» The request
Omit every picture and write out the rest of the records exactly.

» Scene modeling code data
- - - -

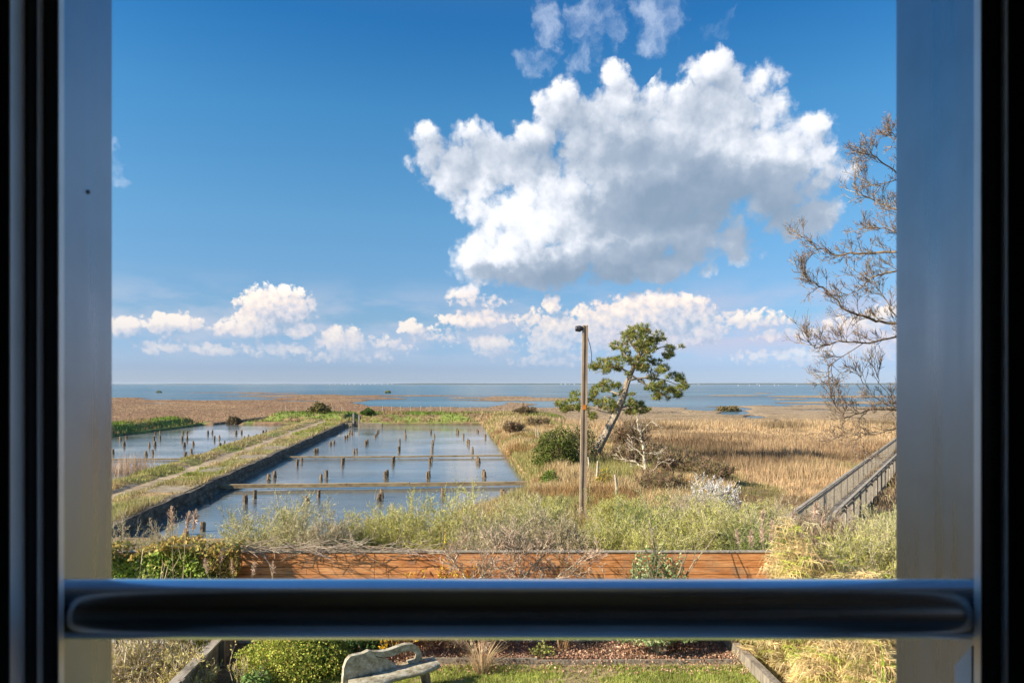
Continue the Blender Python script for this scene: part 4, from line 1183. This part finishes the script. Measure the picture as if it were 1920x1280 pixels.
def reeds(lst, D, label, group):
    for px, ty in lst:
        dd = D + rng.uniform(-.4, .4); x = (px - 960) / F * dd; z0 = float(H(x, dd)) if dd > 13.5 else 0; h = EYE - (ty - 720) / F * dd - z0
        o = bpy.data.objects.new("plume_reed", RM[rng.integers(3)]); C.objects.link(o); o.location = (x, dd, z0); o.scale = (h * .6, h * .6, h); o.rotation_euler = (0, 0, rng.uniform(-.6, .6))
        tag(o, label, "reed", group)


reeds([(1430, 955), (1448, 975), (1477, 952), (1486, 975), (1517, 938), (1400, 990), (1392, 992), (1455, 996), (1428, 992), (1498, 985), (1534, 962), (1440, 985), (1468, 985), (1415, 1000)], 14.6, "tall reed with a pinkish plume behind the right end of the fence", "plumed reeds at the right end of the fence")
reeds([(385, 1020), (407, 1027), (396, 1045), (440, 1050), (322, 950), (339, 960), (354, 955), (470, 1052), (512, 1052)], 13.0, "tall reed with a tan plume standing before the ivy and fence", "plumed reeds by the ivy")
# dry reeds in the smaller pond
x = rng.normal(-26.0, .8, 480); y = rng.normal(46, 1.2, 480); xb = rng.uniform(-31, -24, 260); yb = rng.uniform(40, 48, 260)
x = np.concatenate([x, xb]); y = np.concatenate([y, yb]); ok = x < dikex(y) + .5; x, y = x[ok], y[ok]; N = len(x)
mb = MB(); mb.blades(np.stack([x, y, np.full(N, WZ - .1)], 1), rng.uniform(.5, 1.5, N), .035, rng.normal(scale=.18, size=(N, 2)), pick(N, [(.55, .38, .25), (.48, .32, .22), (.62, .48, .33)]), 1)
tag(mb.build("pond_reeds", M["grass_blades"]), kind="stuff")

# ------------------------------------------------------------------ garden ground
gx = np.linspace(-18, 18, 420); gy = np.linspace(-6, 13.47, 240); GX, GY_ = np.meshgrid(gx, gy)
n = fbm(GX * 1.2, GY_ * 1.2, 201, 4); n2 = fbm(GX * 5, GY_ * 5, 202, 3)
GZ = (n2 - .5) * .03 + np.where(GY_ > 12.5, .04, 0)
soil = np.array((.26, .19, .12)); gr = np.array((.24, .28, .07)); mulch = np.array((.26, .15, .10))
kk = (sstep(n, .30, .46) * sstep(GY_, 12.25, 11.9))[..., None]
col = soil * 1.3 * (1 - kk) + gr * kk
mm = ((GY_ > 12.5) & (GX > -3.2) & (GX < 4.4))[..., None]; col = np.where(mm, mulch * (.6 + .8 * n2[..., None]), col)
lf = (GX < -3.2)[..., None] | (GX > 4.4)[..., None]; col = np.where(lf, np.array((.20, .15, .09)) * (.7 + .6 * n2[..., None]), col)
tag(grid_obj("garden_ground", GX, GY_, GZ, col, M["garden_ground"]), kind="structure")
N = 110000; x = rng.uniform(-3.6, 4.6, N); y = rng.uniform(9.5, 12.35, N); dn = fbm(x * 1.2, y * 1.2, 201, 4) + fbm(x * 5, y * 5, 206, 2) * .3
ok = (dn > .47) | (rng.uniform(size=N) < .18); x, y = x[ok], y[ok]; N = len(x)
mb = MB(); mb.blades(np.stack([x, y, np.full(N, .0)], 1), rng.uniform(.03, .085, N), rng.uniform(.008, .016, N), rng.normal(scale=.03, size=(N, 2)), pick(N, [(.34, .40, .09), (.44, .48, .12), (.50, .48, .17), (.25, .32, .06), (.55, .47, .24)], [4, 4, 2, 3, 1.5]), 1)
tag(mb.build("lawn_grass", M["grass_blades"]), kind="stuff")
N = 26000; x = rng.uniform(-3.2, 4.5, N); y = np.concatenate([rng.uniform(12.5, 13.4, N - 2000), rng.uniform(11.9, 12.5, 2000)])
mb = MB(); mb.leaves(np.stack([x, y, .055 + rng.uniform(0, .05, N)], 1) * 1.0, rng.uniform(.02, .06, N), pick(N, [(.40, .23, .15), (.28, .16, .10), (.52, .34, .23), (.18, .12, .08), (.60, .45, .32)], [4, 4, 3, 3, 1]), .5)
tag(mb.build("bark_mulch", M["twig_mass"]), kind="stuff")


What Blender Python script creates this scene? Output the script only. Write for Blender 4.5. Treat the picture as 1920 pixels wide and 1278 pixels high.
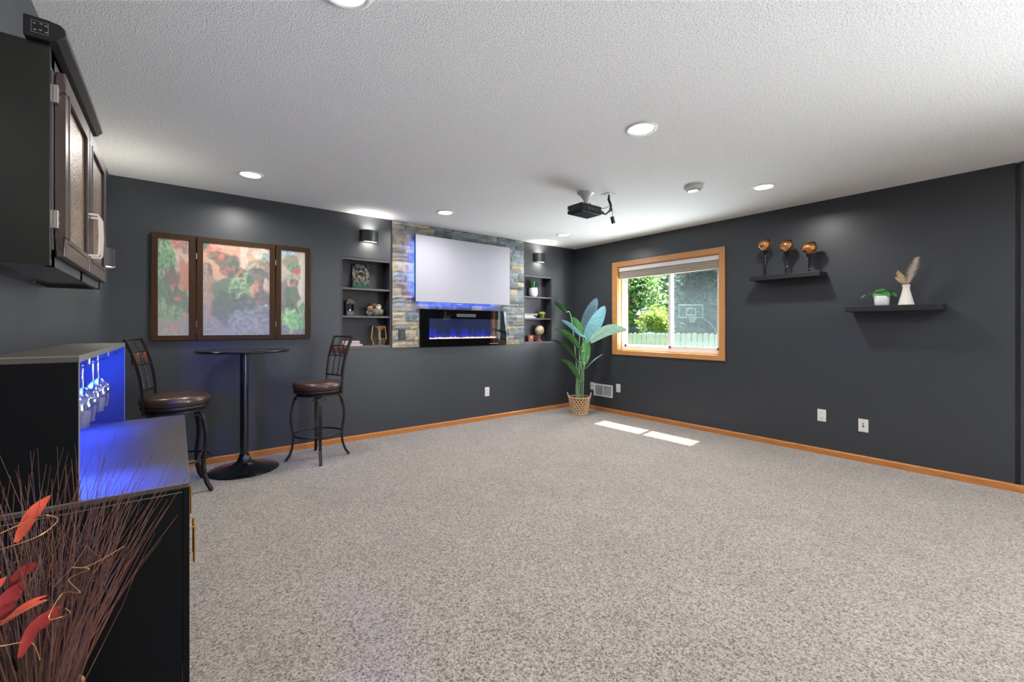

- - - -

» Response to this exercise
Continue the Blender Python script for this scene: part 4, from line 1183. This part finishes the script. Measure the picture as if it were 1920x1280 pixels.
def reeds(lst, D, label, group):
    for px, ty in lst:
        dd = D + rng.uniform(-.4, .4); x = (px - 960) / F * dd; z0 = float(H(x, dd)) if dd > 13.5 else 0; h = EYE - (ty - 720) / F * dd - z0
        o = bpy.data.objects.new("plume_reed", RM[rng.integers(3)]); C.objects.link(o); o.location = (x, dd, z0); o.scale = (h * .6, h * .6, h); o.rotation_euler = (0, 0, rng.uniform(-.6, .6))
        tag(o, label, "reed", group)


reeds([(1430, 955), (1448, 975), (1477, 952), (1486, 975), (1517, 938), (1400, 990), (1392, 992), (1455, 996), (1428, 992), (1498, 985), (1534, 962), (1440, 985), (1468, 985), (1415, 1000)], 14.6, "tall reed with a pinkish plume behind the right end of the fence", "plumed reeds at the right end of the fence")
reeds([(385, 1020), (407, 1027), (396, 1045), (440, 1050), (322, 950), (339, 960), (354, 955), (470, 1052), (512, 1052)], 13.0, "tall reed with a tan plume standing before the ivy and fence", "plumed reeds by the ivy")
# dry reeds in the smaller pond
x = rng.normal(-26.0, .8, 480); y = rng.normal(46, 1.2, 480); xb = rng.uniform(-31, -24, 260); yb = rng.uniform(40, 48, 260)
x = np.concatenate([x, xb]); y = np.concatenate([y, yb]); ok = x < dikex(y) + .5; x, y = x[ok], y[ok]; N = len(x)
mb = MB(); mb.blades(np.stack([x, y, np.full(N, WZ - .1)], 1), rng.uniform(.5, 1.5, N), .035, rng.normal(scale=.18, size=(N, 2)), pick(N, [(.55, .38, .25), (.48, .32, .22), (.62, .48, .33)]), 1)
tag(mb.build("pond_reeds", M["grass_blades"]), kind="stuff")

# ------------------------------------------------------------------ garden ground
gx = np.linspace(-18, 18, 420); gy = np.linspace(-6, 13.47, 240); GX, GY_ = np.meshgrid(gx, gy)
n = fbm(GX * 1.2, GY_ * 1.2, 201, 4); n2 = fbm(GX * 5, GY_ * 5, 202, 3)
GZ = (n2 - .5) * .03 + np.where(GY_ > 12.5, .04, 0)
soil = np.array((.26, .19, .12)); gr = np.array((.24, .28, .07)); mulch = np.array((.26, .15, .10))
kk = (sstep(n, .30, .46) * sstep(GY_, 12.25, 11.9))[..., None]
col = soil * 1.3 * (1 - kk) + gr * kk
mm = ((GY_ > 12.5) & (GX > -3.2) & (GX < 4.4))[..., None]; col = np.where(mm, mulch * (.6 + .8 * n2[..., None]), col)
lf = (GX < -3.2)[..., None] | (GX > 4.4)[..., None]; col = np.where(lf, np.array((.20, .15, .09)) * (.7 + .6 * n2[..., None]), col)
tag(grid_obj("garden_ground", GX, GY_, GZ, col, M["garden_ground"]), kind="structure")
N = 110000; x = rng.uniform(-3.6, 4.6, N); y = rng.uniform(9.5, 12.35, N); dn = fbm(x * 1.2, y * 1.2, 201, 4) + fbm(x * 5, y * 5, 206, 2) * .3
ok = (dn > .47) | (rng.uniform(size=N) < .18); x, y = x[ok], y[ok]; N = len(x)
mb = MB(); mb.blades(np.stack([x, y, np.full(N, .0)], 1), rng.uniform(.03, .085, N), rng.uniform(.008, .016, N), rng.normal(scale=.03, size=(N, 2)), pick(N, [(.34, .40, .09), (.44, .48, .12), (.50, .48, .17), (.25, .32, .06), (.55, .47, .24)], [4, 4, 2, 3, 1.5]), 1)
tag(mb.build("lawn_grass", M["grass_blades"]), kind="stuff")
N = 26000; x = rng.uniform(-3.2, 4.5, N); y = np.concatenate([rng.uniform(12.5, 13.4, N - 2000), rng.uniform(11.9, 12.5, 2000)])
mb = MB(); mb.leaves(np.stack([x, y, .055 + rng.uniform(0, .05, N)], 1) * 1.0, rng.uniform(.02, .06, N), pick(N, [(.40, .23, .15), (.28, .16, .10), (.52, .34, .23), (.18, .12, .08), (.60, .45, .32)], [4, 4, 3, 3, 1]), .5)
tag(mb.build("bark_mulch", M["twig_mass"]), kind="stuff")


What Blender Python script creates this scene? Output the script only. Write for Blender 4.5. Treat the picture as 1920 pixels wide and 1278 pixels high.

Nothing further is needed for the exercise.